The Great (fire)Wall of China

SHANGHAI: I hadn't appreciated quite how difficult communication would be in China. The Great (fire) Wall of China is firmly in place. I cannot access my blog, our website or facebook. I can log onto my google email account however and, so have had to send Henry and George this as a document for one of them to post. George tried all sorts of ways to get me to bypass the problem but none were satisfactory. Censorship rules. Because of this posts from China may be rather limited.

We arrived in Shanghai minus one of our suitcases, unfortunately the big heavy one with lots of stuff for the car in it. It should have come on the conveyor as a priority but we got that aweful sinking feeling as we waited and waited until all the luggage had come out and no sign of our big blue bag. We discovered that it was still in London and that, hopefully, it will get to us.
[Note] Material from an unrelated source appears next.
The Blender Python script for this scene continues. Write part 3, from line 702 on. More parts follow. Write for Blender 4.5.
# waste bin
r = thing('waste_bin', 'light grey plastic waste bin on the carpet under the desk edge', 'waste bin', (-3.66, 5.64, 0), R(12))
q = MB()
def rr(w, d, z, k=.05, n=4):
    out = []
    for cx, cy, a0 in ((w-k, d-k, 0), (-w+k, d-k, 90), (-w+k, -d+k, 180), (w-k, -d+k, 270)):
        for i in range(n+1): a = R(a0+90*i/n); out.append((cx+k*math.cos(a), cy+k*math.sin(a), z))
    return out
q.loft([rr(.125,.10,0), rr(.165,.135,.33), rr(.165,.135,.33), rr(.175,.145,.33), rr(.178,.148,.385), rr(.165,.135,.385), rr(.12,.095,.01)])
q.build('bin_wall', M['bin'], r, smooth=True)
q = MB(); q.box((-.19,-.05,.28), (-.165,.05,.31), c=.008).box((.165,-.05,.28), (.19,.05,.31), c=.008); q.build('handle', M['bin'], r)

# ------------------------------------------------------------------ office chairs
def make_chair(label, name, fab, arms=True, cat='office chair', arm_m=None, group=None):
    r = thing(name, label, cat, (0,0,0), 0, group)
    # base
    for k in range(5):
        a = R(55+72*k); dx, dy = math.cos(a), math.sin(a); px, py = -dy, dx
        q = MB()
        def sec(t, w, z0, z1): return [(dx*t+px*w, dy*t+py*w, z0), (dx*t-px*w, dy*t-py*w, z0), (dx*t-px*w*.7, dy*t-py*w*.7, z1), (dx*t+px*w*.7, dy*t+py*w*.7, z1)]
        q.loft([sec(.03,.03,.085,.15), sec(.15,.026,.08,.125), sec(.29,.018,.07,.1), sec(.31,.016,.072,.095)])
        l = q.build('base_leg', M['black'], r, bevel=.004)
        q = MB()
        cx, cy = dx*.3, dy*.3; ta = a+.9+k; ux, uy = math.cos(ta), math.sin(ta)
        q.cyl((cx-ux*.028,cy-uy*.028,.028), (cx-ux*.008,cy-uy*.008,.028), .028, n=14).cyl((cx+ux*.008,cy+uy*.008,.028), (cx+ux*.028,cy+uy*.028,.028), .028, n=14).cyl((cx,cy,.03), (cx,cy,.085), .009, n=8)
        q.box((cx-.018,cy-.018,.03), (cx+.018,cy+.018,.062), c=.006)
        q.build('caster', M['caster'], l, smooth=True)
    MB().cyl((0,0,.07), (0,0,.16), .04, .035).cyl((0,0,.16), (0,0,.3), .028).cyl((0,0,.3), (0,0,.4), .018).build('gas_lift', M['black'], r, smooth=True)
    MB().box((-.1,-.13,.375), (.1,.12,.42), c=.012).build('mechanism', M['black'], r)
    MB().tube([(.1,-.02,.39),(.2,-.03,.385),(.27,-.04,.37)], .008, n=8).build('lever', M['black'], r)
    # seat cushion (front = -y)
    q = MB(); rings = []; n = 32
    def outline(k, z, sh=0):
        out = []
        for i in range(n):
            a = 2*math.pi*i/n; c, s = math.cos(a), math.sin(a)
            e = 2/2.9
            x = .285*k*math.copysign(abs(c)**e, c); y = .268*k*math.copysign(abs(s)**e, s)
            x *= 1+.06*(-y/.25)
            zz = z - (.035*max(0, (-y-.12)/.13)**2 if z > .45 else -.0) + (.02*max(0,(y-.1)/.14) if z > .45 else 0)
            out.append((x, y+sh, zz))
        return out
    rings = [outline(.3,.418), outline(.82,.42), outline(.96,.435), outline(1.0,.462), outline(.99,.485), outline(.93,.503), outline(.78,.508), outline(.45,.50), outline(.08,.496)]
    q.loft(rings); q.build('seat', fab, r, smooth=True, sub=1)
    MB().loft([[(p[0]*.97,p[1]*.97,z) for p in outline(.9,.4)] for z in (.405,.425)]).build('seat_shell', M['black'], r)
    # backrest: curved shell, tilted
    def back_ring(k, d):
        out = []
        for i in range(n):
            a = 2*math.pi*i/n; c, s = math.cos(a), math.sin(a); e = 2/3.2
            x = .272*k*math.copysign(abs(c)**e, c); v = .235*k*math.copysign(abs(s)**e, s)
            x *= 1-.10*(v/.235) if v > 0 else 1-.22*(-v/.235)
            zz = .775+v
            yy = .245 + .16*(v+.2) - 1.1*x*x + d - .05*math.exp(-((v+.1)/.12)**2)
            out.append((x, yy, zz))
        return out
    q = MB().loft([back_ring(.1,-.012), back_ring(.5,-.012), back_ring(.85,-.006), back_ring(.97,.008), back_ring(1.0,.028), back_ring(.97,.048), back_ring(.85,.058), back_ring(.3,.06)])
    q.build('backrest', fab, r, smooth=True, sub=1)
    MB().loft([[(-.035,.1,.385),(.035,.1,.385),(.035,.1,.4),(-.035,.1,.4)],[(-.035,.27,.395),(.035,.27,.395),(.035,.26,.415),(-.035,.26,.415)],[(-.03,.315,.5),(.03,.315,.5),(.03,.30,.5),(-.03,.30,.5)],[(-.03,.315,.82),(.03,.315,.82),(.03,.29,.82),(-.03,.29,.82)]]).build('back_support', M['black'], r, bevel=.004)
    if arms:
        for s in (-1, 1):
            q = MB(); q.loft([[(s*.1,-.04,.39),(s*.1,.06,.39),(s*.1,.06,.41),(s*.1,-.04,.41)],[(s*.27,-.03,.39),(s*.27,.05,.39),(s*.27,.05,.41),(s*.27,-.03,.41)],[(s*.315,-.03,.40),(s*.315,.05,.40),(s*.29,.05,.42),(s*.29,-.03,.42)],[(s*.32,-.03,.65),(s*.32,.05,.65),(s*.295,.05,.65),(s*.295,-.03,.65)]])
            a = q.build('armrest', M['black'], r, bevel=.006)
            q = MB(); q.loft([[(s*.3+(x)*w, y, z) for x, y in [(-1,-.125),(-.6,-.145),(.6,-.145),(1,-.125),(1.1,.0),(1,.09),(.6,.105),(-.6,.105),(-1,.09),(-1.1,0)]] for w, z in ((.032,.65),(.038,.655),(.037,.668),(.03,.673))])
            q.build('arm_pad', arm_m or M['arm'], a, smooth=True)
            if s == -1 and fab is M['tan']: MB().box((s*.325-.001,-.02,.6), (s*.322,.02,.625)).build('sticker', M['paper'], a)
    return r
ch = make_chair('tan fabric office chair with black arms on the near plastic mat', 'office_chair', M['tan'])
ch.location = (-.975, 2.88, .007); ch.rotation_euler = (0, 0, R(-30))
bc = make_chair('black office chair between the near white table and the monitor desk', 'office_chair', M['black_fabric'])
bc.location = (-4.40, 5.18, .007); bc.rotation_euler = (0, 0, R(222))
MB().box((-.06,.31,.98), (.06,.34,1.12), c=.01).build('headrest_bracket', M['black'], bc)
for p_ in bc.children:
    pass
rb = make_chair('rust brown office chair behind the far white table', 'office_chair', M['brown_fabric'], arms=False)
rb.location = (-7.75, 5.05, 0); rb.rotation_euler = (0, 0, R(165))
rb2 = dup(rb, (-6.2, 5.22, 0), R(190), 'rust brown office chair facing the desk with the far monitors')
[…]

It is packed full of car parts and essentials that will be impossible to buy here and so we sincerely hope that we do see it again or we may be in trouble.

We took the Maglev train from the airport. This gets up to a speed of 430km per hour. We have been on the Maglev test train in Japan and so have both now been on the two fastest trains in the world. These things are important to a railwayman, although the railwayman's wife thought it pretty good too. We have had a day sightseeing in Shanghai; our room on the 42nd floor has a fabulous view over The Bund, the old waterfront area. Shanghai is a very modern high rise place now and you have to search hard for any traces of the old city. There is an obsession with new here: make it higher, more glitzy, higher still. We went to a bar on the 91st floor, I needed a marguerita to stop the vertigo, or maybe just to give me vertigo of a different kind. Today we leave for Beijing on the day train. This takes about 10 hours. It should be very interesting with rural China passing past the window. The train is a 'bullet style' and should be very comfortable.

Once in Beijing this evening we will start to meet all our fellow competitors. One of them may have found a way to circumvent Chinese internet censorship, I hope so anyway. If not posting may be a little difficult until we reach Ulan Bataar. We leave Beijing on the 10th, have two nights in China before reaching Mongolia, a night camping and then the relative comfort of Ulan Bataar. I'll do what I can to keep in touch.